It was my very great honour to MC the memorial for my grandfather, a man I have loved, respected and looked up to to my whole life. He was always a beautiful presence in my life. Sometimes the joker who would make me see the lighter side of life, sometimes the friend who I could confide in and seek guidance from but mostly the grandfather who I cherished for the steady and comforting energy I could always rely on.
In the week before his passing I visited him for the last time. In spending time with him there were two things I remember clearly. The first - he asked me if I liked poetry. Not unusual with my English teaching background I suppose. He confided that he used to love to write poetry in his younger days. Not for anyone in particular but just because he enjoyed it. This was the side of him that I knew of but was not always obvious. The enjoyment for creative passions and pursuits. Often opera and music but also poetry. To honour him at the memorial I read this poem which I think is so apt for his love of sailing. It's called Crossing the Bar.
Sunset and evening star,
And one clear call for me!
And may there be no moaning of the bar,
When I put out to sea,
But such a tide as moving /seems asleep,
Too full for sound and foam,
When that which drew/ from out the boundless deep
Turns again home.
Twilight/ and evening bell,
And after that /the dark!
And may there be no sadness of farewell,
When I embark;
For tho' /from out our bourne of Time and Place
The flood may bear me far,
I hope to see my Pilot /face to face
When I have crost the bar.
The second thing I clearly remember is his mention of my impending marriage to my partner of sixteen years. You see, with him so unwell we decided to postpone the wedding but I couldn't bring myself to tell him. I knew he would be displeased that his failing health would bring about such a delay. However, he had always put everyone else first and now I wanted to respect him and the families need to be with him.
He wanted to know if I thought anything would be different once we were married.
I scoffed.After sixteen years, I don't think so!
He laughed. Of course he thought it would change me, change us. That's one of the things I loved about him. His ability to challenge my thinking, make me think.
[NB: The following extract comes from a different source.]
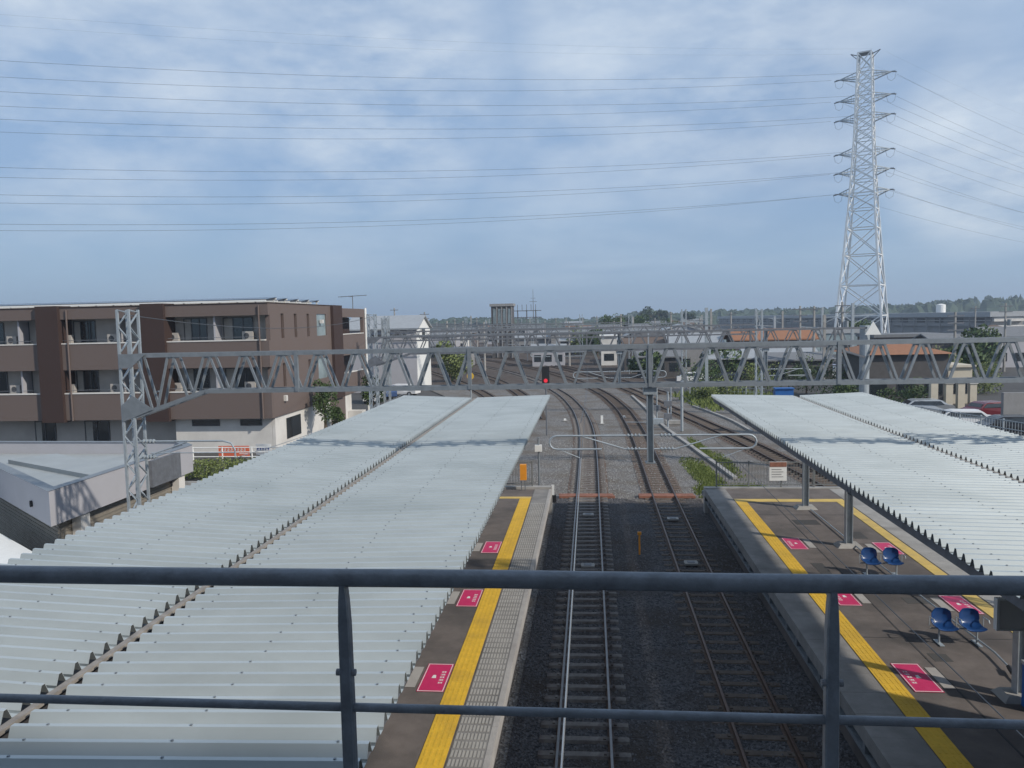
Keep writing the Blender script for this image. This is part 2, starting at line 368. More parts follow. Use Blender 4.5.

On the 6th of July I married my best friend and soul mate. Granddad told me on that final visit he was so pleased that we were getting married. That Jeffrey was such a good man. It broke my heart when he passed the following week and I didn't get to share the joy of our wedding. To honour his memory on our wedding day my husband carried the handkerchief he had when he married my grandmother. We remembered him when we were using it during the ceremony and it came in very handy when we both cried during our vows. Jeffrey paid tribute to his memory in his speech, an amazing man that we all felt so grateful to have had in our lives and how much we missed him.
Well my darling Grandfather, I hate to admit it but I think you were right. I was not prepared for the new depths of love and commitment I feel for this man that you gave your approval of. So wherever you are and when we meet again in this life or the next I wanted you to know, you were right!